The German airline group reported that EBIT for the quarter was €754 million, a 25 per cent fall on the €1 billion in the second quarter in 2018. Fuel costs alone were €255 million higher in the second quarter of 2019 than in the previous year.

Group revenues did though rise by four per cent to €9.6 billion, up from the €9.3 billion in the same quarter in 2018 and by three per cent in the first half of the year to €17.5 billion.

The Group’s net profit for the first-half year period amounted to a loss of €116 million (2018: €713 million), owing to a revaluation of a tax risk in Germany for which provisions of €340 million were required.
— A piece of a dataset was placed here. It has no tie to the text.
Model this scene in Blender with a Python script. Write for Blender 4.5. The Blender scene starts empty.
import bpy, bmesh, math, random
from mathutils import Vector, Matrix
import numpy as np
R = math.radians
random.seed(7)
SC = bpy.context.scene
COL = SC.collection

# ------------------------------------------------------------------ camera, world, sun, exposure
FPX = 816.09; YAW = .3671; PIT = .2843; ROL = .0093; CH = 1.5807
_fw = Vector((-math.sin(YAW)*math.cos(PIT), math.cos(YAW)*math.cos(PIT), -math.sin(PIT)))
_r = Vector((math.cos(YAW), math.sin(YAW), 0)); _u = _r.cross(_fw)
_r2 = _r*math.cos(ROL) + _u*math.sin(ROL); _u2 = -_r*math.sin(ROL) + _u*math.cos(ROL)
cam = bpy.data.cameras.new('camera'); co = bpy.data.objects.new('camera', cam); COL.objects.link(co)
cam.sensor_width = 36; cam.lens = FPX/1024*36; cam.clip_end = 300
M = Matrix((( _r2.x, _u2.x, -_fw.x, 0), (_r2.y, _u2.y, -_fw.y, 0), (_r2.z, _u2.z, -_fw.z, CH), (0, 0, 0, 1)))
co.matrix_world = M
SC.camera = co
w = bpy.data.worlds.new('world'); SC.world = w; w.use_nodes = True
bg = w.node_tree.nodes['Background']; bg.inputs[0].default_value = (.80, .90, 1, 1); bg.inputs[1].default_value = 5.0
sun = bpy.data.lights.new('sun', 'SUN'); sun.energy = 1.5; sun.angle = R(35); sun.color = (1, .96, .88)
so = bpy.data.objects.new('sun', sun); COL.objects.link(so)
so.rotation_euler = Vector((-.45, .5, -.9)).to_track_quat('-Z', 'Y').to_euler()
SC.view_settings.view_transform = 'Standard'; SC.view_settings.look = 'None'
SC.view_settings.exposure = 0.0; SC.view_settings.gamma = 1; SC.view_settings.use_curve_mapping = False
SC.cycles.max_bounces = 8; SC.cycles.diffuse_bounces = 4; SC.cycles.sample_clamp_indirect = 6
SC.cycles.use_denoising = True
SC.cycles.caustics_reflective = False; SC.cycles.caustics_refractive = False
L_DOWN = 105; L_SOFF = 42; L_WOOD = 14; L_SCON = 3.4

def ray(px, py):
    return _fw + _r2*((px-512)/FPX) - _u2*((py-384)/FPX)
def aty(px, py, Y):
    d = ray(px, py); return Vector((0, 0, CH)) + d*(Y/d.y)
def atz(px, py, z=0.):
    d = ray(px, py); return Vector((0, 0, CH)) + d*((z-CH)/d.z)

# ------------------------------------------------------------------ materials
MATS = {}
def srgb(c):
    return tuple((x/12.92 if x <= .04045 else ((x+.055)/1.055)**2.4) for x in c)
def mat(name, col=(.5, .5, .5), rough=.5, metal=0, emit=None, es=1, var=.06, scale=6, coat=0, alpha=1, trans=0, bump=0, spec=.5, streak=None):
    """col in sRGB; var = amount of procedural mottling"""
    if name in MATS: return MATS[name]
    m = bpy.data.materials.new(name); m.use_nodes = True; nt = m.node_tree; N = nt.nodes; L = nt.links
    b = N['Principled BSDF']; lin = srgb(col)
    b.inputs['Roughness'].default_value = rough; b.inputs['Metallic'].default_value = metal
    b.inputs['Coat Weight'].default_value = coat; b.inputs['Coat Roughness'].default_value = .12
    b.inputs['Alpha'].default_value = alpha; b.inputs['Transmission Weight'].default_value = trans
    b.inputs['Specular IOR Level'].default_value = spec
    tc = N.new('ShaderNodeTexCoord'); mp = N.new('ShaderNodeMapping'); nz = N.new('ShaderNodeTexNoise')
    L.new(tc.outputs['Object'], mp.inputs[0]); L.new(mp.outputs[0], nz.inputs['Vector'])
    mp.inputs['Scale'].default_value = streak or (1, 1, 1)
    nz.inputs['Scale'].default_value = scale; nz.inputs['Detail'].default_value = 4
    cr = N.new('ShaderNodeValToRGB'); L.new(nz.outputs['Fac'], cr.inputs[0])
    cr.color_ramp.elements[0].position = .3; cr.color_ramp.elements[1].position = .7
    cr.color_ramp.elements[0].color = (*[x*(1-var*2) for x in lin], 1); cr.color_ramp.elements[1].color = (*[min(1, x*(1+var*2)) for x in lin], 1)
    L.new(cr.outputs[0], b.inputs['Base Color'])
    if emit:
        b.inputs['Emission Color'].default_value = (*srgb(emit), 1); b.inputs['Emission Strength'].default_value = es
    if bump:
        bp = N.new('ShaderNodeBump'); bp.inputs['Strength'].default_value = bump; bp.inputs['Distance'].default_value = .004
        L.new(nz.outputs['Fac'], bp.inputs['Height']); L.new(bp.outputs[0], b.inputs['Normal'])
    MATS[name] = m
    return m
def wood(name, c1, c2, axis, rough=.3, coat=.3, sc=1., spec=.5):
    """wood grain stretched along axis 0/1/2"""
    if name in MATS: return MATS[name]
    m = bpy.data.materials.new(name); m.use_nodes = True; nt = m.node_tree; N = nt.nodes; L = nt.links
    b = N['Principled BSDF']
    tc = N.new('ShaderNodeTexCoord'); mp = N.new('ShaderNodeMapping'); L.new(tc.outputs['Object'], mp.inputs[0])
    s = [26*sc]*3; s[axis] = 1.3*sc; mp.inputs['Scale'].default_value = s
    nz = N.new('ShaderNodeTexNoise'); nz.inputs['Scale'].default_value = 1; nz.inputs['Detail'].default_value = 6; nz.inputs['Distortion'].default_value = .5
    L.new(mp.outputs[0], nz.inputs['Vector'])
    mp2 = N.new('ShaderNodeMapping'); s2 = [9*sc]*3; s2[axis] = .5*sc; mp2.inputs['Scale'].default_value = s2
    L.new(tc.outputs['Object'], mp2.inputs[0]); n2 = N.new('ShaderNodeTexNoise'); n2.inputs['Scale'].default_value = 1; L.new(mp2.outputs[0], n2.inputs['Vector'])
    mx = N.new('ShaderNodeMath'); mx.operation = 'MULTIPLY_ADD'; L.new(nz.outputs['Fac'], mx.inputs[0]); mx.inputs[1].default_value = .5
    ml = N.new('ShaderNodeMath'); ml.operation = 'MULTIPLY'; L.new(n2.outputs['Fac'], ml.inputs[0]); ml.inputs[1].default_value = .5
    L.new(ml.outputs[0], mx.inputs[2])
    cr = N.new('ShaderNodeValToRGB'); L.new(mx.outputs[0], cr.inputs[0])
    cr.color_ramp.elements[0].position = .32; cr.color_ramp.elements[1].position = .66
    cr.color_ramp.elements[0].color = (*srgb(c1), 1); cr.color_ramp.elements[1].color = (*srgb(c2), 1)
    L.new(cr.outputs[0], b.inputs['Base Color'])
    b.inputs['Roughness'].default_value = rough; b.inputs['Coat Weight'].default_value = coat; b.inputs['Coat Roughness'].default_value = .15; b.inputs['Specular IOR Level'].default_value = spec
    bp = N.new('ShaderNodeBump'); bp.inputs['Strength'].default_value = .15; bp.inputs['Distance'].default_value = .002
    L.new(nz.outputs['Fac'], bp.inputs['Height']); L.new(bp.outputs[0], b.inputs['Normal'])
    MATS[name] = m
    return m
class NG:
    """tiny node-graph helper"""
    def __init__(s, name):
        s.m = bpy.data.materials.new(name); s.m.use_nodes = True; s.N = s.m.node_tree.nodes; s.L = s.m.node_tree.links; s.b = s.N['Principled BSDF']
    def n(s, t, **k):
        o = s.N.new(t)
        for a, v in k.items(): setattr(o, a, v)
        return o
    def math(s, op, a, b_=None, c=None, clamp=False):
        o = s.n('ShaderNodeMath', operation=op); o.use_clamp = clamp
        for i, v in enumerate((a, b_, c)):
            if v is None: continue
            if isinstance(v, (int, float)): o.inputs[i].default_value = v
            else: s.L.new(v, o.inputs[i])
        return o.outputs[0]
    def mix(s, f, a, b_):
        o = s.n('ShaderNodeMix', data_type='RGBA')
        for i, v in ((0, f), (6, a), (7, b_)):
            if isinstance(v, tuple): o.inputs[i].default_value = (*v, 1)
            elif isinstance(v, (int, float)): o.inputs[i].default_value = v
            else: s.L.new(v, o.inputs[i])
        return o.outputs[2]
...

First-half year adjusted EBIT for the catering business of the LSG Group declined to €33 million (2018: €40 million). The reduction was attributed to the restructuring of the Group’s European business, which is centralising production sites and bringing more flexibility to logistics processes.

“Our earnings are feeling the effects of tough competition in Europe and sizeable overcapacities, especially on our short-haul routes out of Germany and Austria,” said Ulrik Svensson, chief financial officer.

“We are responding to this by further reducing our costs and increasing our flexibility. And with the turnaround plan which we recently presented, we also intend to make Eurowings a sustainably profitable airline,” Svensson added.

On a positive note, the Lufthansa Group reported a strong performance in its long-haul business in the first half of 2019, particularly on its key North American and Asian routes. On short-haul routes in Europe, the carrier said the price war in Germany and Austria in particular had a negative impact on earnings.

The Lufthansa Group said it expects to report a low single-digit percentage increase in total revenues and an adjusted EBIT margin of 5.5 to 6.5 per cent for the full year 2019.